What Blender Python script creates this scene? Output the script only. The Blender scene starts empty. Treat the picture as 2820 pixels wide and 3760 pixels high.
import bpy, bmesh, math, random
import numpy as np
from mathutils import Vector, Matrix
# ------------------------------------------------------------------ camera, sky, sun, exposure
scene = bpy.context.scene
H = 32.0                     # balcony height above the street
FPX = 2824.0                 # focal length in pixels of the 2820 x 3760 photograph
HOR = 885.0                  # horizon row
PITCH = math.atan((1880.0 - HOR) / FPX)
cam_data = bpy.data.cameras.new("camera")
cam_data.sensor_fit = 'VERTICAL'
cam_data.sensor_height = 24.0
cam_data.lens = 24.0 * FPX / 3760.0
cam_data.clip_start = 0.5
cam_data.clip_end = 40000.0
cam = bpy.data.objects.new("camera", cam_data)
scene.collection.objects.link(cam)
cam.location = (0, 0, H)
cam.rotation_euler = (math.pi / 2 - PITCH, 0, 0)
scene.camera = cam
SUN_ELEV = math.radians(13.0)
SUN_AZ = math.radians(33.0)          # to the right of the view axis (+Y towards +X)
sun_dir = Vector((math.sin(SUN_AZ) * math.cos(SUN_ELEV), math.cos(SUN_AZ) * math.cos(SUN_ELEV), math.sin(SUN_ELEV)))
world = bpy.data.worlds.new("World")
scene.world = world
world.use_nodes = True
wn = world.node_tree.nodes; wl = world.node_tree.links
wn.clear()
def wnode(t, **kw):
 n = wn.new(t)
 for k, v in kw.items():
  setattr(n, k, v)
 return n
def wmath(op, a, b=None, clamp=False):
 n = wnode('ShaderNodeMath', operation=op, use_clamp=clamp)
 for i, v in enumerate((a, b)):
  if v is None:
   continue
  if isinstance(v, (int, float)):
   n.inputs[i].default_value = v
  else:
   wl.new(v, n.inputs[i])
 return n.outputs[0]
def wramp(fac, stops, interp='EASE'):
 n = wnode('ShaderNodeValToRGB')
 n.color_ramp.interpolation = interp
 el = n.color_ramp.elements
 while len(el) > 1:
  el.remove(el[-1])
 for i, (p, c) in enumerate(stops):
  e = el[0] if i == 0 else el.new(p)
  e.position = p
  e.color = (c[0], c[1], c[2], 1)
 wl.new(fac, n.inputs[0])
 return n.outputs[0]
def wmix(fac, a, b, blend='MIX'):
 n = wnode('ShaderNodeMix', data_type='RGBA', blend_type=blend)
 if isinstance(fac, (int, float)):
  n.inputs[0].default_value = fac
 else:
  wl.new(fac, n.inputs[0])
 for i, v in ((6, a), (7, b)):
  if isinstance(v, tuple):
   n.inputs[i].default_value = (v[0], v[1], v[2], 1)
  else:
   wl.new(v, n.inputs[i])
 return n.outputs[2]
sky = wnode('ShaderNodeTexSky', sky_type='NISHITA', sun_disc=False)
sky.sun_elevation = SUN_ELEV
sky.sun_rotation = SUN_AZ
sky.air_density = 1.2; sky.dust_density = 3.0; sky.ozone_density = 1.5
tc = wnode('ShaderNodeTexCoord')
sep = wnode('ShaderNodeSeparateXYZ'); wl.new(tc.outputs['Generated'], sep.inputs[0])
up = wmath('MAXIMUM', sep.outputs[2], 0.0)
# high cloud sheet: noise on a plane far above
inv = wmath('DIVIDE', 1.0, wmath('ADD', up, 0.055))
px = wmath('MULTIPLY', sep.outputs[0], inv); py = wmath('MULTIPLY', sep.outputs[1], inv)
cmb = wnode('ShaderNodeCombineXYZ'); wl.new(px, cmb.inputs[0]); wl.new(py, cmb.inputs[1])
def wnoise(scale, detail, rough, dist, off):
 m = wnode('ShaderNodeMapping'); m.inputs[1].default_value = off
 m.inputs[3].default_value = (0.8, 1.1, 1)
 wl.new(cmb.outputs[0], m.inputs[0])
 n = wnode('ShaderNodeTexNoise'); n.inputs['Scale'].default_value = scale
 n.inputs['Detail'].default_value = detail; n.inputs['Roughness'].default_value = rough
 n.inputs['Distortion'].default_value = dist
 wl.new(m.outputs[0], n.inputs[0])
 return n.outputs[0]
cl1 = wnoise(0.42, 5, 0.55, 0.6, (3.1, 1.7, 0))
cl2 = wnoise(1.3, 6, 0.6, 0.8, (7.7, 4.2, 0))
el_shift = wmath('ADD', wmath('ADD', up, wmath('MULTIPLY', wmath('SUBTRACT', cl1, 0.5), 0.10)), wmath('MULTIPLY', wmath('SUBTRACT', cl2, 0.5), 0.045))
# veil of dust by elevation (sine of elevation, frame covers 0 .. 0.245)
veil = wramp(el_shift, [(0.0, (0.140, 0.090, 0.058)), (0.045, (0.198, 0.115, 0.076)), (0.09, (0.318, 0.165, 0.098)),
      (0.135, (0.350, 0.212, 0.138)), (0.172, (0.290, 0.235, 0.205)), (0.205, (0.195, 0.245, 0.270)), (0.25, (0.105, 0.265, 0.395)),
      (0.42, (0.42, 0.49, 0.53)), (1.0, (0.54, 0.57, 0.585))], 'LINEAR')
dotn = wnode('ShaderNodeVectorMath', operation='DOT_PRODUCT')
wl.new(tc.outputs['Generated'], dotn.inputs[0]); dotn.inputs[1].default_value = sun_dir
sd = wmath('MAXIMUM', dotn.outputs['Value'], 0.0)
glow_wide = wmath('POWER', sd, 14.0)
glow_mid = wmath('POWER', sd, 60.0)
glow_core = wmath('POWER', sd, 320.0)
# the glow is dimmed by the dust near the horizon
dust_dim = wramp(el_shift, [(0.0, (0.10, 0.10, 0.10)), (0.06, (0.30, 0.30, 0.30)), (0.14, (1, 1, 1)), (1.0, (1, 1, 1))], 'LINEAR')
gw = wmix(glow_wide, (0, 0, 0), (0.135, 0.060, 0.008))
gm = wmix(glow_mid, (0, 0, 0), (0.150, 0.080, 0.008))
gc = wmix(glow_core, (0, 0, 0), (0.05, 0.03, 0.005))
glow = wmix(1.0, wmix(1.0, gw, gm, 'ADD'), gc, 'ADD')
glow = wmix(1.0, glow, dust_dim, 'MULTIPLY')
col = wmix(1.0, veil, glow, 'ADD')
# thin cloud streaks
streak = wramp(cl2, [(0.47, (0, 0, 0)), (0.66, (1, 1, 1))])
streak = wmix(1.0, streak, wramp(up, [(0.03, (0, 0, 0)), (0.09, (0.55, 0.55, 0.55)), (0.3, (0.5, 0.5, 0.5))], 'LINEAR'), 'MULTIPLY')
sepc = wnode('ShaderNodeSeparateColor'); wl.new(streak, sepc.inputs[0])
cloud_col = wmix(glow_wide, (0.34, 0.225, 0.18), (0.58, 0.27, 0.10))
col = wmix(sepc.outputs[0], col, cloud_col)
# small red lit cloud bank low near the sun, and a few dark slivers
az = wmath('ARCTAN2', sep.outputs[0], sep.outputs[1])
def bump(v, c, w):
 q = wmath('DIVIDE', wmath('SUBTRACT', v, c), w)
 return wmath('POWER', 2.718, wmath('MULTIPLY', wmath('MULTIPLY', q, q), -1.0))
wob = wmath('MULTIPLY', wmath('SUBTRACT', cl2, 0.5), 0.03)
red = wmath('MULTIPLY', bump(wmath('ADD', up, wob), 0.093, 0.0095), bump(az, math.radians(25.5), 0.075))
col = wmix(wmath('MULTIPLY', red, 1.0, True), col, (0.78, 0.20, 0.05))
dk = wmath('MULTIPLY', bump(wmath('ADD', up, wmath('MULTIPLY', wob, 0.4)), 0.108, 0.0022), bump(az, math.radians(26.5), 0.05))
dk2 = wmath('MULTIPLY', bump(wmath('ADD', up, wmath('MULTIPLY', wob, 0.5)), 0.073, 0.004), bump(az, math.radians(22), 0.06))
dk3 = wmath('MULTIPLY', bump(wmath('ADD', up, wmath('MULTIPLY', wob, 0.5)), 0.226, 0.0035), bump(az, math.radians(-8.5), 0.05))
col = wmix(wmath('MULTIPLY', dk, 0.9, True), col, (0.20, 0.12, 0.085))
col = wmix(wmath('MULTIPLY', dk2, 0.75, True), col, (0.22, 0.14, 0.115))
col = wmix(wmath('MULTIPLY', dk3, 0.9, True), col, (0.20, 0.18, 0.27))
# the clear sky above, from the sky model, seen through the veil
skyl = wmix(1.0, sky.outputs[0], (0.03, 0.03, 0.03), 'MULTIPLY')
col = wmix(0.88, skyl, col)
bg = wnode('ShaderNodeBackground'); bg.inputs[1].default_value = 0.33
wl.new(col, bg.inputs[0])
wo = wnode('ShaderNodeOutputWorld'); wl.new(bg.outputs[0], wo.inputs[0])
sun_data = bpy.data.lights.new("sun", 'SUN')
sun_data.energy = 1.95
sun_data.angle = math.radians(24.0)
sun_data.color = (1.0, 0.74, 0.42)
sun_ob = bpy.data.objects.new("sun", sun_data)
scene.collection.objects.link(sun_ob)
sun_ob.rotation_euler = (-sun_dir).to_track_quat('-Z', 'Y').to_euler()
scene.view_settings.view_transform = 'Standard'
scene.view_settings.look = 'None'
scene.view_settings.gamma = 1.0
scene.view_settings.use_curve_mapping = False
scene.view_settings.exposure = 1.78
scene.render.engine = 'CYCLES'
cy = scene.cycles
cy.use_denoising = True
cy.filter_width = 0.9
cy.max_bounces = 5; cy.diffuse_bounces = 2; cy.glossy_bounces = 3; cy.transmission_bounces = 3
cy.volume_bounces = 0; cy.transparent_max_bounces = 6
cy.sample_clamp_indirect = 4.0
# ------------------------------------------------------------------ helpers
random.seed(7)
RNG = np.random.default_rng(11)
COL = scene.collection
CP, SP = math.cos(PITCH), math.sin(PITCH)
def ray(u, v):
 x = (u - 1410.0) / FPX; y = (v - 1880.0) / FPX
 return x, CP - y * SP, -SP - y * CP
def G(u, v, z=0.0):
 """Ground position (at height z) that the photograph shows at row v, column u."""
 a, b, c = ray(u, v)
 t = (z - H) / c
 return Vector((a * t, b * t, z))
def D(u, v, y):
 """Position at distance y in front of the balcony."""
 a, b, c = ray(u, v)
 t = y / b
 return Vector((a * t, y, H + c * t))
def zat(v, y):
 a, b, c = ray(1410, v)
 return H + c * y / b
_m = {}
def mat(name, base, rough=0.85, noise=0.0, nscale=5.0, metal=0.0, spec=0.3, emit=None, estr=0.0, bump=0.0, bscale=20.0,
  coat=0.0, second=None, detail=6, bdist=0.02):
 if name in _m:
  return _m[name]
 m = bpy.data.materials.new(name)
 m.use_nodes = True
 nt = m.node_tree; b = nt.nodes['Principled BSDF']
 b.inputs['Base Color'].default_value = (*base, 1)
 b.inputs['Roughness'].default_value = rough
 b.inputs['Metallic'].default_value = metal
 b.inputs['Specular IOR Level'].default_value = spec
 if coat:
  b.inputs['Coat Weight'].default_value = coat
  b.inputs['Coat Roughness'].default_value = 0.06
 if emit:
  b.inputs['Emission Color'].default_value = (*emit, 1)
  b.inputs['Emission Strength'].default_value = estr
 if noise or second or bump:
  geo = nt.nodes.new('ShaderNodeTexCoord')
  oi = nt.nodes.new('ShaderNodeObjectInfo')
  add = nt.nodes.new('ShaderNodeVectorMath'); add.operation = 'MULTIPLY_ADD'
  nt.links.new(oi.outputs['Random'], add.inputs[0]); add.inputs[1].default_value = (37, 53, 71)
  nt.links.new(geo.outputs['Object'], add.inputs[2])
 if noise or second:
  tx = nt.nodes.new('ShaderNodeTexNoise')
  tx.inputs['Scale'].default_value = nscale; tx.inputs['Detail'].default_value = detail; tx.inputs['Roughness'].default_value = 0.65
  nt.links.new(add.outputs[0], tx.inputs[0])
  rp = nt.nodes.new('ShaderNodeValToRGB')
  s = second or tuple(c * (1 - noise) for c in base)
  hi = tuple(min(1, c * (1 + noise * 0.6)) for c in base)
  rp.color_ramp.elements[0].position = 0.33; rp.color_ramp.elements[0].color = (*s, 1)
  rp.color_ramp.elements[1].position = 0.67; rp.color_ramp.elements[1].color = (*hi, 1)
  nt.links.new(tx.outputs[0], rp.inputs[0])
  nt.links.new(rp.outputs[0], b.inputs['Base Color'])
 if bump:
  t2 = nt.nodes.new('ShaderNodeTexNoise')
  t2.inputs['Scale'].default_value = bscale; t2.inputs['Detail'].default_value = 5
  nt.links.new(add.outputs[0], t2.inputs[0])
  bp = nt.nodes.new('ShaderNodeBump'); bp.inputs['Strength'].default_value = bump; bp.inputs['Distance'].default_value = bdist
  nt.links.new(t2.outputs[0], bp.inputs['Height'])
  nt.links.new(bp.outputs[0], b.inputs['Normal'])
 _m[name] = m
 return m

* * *

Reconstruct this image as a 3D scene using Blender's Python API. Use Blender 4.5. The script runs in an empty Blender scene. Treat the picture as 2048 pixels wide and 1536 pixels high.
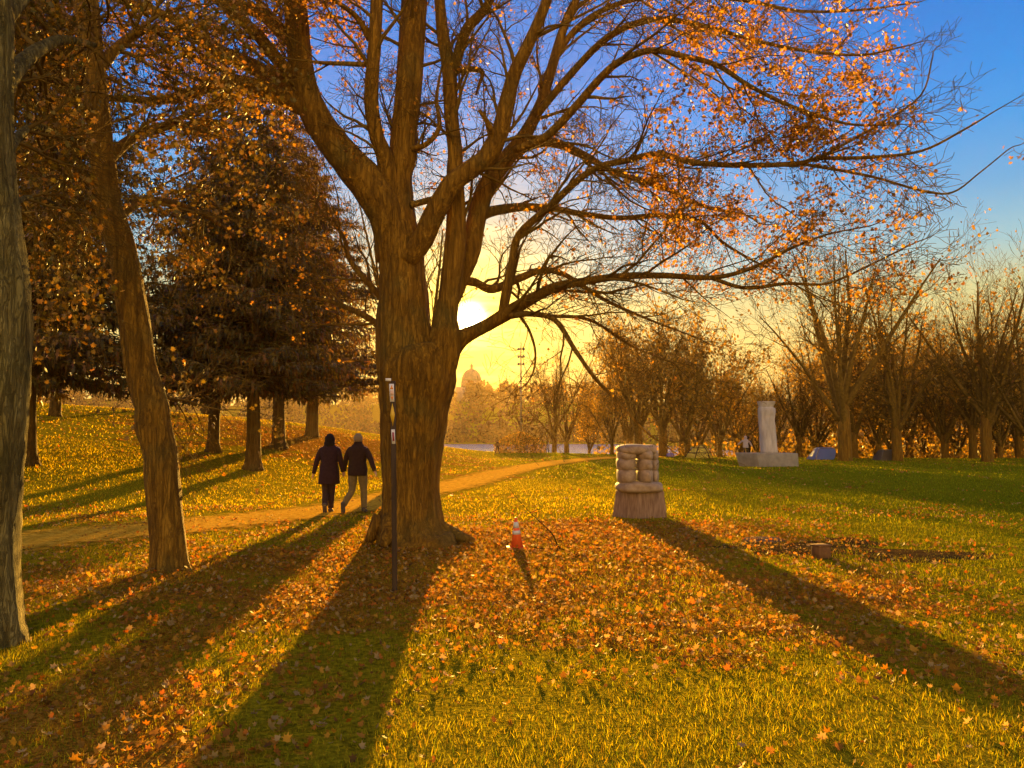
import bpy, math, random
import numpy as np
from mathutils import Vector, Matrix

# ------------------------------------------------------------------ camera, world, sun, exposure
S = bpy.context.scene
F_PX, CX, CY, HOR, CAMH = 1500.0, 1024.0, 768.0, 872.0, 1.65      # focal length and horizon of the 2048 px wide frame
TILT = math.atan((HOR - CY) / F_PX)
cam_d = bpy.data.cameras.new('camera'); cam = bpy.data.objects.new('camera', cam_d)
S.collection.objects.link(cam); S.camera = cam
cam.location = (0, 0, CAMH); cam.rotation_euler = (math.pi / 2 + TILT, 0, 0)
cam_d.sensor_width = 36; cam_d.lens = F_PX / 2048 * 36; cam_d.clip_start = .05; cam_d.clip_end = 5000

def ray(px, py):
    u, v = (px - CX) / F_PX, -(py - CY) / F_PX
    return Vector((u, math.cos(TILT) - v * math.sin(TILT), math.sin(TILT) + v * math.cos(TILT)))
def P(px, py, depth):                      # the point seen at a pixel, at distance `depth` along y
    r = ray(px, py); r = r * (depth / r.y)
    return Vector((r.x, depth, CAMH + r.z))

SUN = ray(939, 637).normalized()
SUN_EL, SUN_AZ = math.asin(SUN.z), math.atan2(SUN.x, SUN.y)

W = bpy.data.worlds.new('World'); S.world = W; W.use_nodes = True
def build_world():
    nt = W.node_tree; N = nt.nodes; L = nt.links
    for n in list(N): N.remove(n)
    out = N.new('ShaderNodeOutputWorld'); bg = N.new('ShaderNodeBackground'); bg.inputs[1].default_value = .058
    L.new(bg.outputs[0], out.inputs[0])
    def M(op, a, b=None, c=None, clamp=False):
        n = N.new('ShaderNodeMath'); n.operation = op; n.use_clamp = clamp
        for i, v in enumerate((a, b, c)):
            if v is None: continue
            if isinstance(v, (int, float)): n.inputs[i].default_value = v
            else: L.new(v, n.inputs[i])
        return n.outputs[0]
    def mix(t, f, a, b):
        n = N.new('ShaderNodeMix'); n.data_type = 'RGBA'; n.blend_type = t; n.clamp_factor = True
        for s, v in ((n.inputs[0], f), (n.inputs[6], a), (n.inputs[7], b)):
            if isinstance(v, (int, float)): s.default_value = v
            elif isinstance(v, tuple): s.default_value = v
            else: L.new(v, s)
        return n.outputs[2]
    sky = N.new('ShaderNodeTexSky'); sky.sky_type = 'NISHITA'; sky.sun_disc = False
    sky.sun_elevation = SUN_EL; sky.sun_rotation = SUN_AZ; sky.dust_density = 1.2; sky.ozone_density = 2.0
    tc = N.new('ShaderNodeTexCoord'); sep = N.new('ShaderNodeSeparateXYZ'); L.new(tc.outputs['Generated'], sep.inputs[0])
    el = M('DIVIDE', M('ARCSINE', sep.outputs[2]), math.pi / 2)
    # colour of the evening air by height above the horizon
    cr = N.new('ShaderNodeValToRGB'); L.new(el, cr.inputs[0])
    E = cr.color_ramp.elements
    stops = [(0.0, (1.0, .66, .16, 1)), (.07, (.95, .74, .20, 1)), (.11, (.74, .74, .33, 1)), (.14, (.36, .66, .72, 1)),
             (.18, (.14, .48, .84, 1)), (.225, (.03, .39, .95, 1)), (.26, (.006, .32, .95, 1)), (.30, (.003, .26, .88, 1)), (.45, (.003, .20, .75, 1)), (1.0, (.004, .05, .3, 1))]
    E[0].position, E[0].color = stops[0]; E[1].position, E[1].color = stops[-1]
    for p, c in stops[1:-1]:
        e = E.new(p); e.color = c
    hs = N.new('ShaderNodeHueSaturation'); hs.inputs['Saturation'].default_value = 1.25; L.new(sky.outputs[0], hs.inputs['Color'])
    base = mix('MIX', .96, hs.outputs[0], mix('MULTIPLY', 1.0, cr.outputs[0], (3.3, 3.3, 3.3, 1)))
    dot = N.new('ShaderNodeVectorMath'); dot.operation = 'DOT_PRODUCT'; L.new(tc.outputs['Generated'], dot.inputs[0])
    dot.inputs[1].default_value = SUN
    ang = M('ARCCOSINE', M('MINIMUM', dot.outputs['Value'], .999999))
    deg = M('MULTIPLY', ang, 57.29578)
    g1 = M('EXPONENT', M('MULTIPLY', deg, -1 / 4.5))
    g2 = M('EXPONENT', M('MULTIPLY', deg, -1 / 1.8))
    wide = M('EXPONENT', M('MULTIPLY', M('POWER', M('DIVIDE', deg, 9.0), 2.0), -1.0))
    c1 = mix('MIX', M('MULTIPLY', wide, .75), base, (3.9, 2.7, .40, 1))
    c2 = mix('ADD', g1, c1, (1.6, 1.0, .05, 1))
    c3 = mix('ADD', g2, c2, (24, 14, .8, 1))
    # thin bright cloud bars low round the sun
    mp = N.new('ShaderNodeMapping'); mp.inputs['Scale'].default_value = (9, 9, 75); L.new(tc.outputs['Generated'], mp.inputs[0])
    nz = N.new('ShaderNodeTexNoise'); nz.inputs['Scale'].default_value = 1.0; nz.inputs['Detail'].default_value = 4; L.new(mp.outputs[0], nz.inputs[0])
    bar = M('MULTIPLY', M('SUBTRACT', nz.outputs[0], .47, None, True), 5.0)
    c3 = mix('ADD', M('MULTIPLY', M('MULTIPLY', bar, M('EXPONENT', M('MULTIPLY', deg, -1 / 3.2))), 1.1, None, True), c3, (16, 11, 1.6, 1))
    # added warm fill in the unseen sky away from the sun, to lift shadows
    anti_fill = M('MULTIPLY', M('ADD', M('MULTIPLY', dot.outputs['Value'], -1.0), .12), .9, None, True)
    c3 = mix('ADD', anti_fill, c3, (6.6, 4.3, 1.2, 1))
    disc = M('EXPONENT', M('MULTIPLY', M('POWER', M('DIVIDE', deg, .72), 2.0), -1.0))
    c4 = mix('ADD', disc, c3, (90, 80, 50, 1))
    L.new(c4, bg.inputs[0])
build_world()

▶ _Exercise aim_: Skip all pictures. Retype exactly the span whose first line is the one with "Reconstruct this image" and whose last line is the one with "SUN_EL, SUN_AZ = math.asin(SUN.z), math.atan2(SUN.x, SUN.y)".

▶ _Finished answer_:
Reconstruct this image as a 3D scene using Blender's Python API. Use Blender 4.5. The script runs in an empty Blender scene. Treat the picture as 2048 pixels wide and 1536 pixels high.
import bpy, math, random
import numpy as np
from mathutils import Vector, Matrix

# ------------------------------------------------------------------ camera, world, sun, exposure
S = bpy.context.scene
F_PX, CX, CY, HOR, CAMH = 1500.0, 1024.0, 768.0, 872.0, 1.65      # focal length and horizon of the 2048 px wide frame
TILT = math.atan((HOR - CY) / F_PX)
cam_d = bpy.data.cameras.new('camera'); cam = bpy.data.objects.new('camera', cam_d)
S.collection.objects.link(cam); S.camera = cam
cam.location = (0, 0, CAMH); cam.rotation_euler = (math.pi / 2 + TILT, 0, 0)
cam_d.sensor_width = 36; cam_d.lens = F_PX / 2048 * 36; cam_d.clip_start = .05; cam_d.clip_end = 5000

def ray(px, py):
    u, v = (px - CX) / F_PX, -(py - CY) / F_PX
    return Vector((u, math.cos(TILT) - v * math.sin(TILT), math.sin(TILT) + v * math.cos(TILT)))
def P(px, py, depth):                      # the point seen at a pixel, at distance `depth` along y
    r = ray(px, py); r = r * (depth / r.y)
    return Vector((r.x, depth, CAMH + r.z))

SUN = ray(939, 637).normalized()
SUN_EL, SUN_AZ = math.asin(SUN.z), math.atan2(SUN.x, SUN.y)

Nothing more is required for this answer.